Além de restaurar a confiança pública, Buffett teve que negociar diretamente com o Departamento do Tesouro dos EUA. Após o escândalo, a Salomon Brothers havia sido temporariamente proibida de participar dos leilões de títulos do Tesouro, utilizando sua reputação irrepreensível, reuniu-se com Nicholas Brady, então Secretário do Tesouro, e com outros altos funcionários do governo para convencê-los de que a instituição havia tomado medidas sérias para evitar novas irregularidades, resgatando sua principal fonte de receita.
Buffett também injetou disciplina financeira no banco. Ele cortou custos, reestruturou operações e buscou otimizar a rentabilidade.

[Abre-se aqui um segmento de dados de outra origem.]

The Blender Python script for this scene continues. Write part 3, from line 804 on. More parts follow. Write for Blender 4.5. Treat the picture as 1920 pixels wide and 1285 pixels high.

Embora sua experiência como investidor não estivesse diretamente ligada à gestão de um banco de investimento, sua abordagem pragmática e ética inquestionável provaram ser exatamente o que a Salomon Brothers precisava naquele momento.
Os Resultados e o Lucro Bilionário

Sob a liderança temporária de Buffett, a Salomon Brothers conseguiu sobreviver ao escândalo. Em 1992, o banco pagou uma multa de US$ 290 milhões para encerrar as investigações – a maior já aplicada a uma instituição financeira na época. Embora o valor fosse significativo, ele garantiu que o banco pudesse continuar operando e participando dos leilões de títulos do Tesouro.
A reputação de Buffett e sua capacidade de estabilizar a empresa atraíram investidores de volta ao banco. Com o tempo, a Salomon Brothers recuperou parte de sua força no mercado, embora nunca tenha voltado ao status de líder absoluta. Em 1997, o banco foi vendido para o Travelers Group por US$ 9 bilhões, que mais tarde se fundiria com o Citicorp para formar o Citigroup, Buffett recebeu US$2,1 bilhões com a venda, além dos dividendos no período.
Para Buffett, a venda representou o encerramento de uma das apostas mais arriscadas de sua carreira.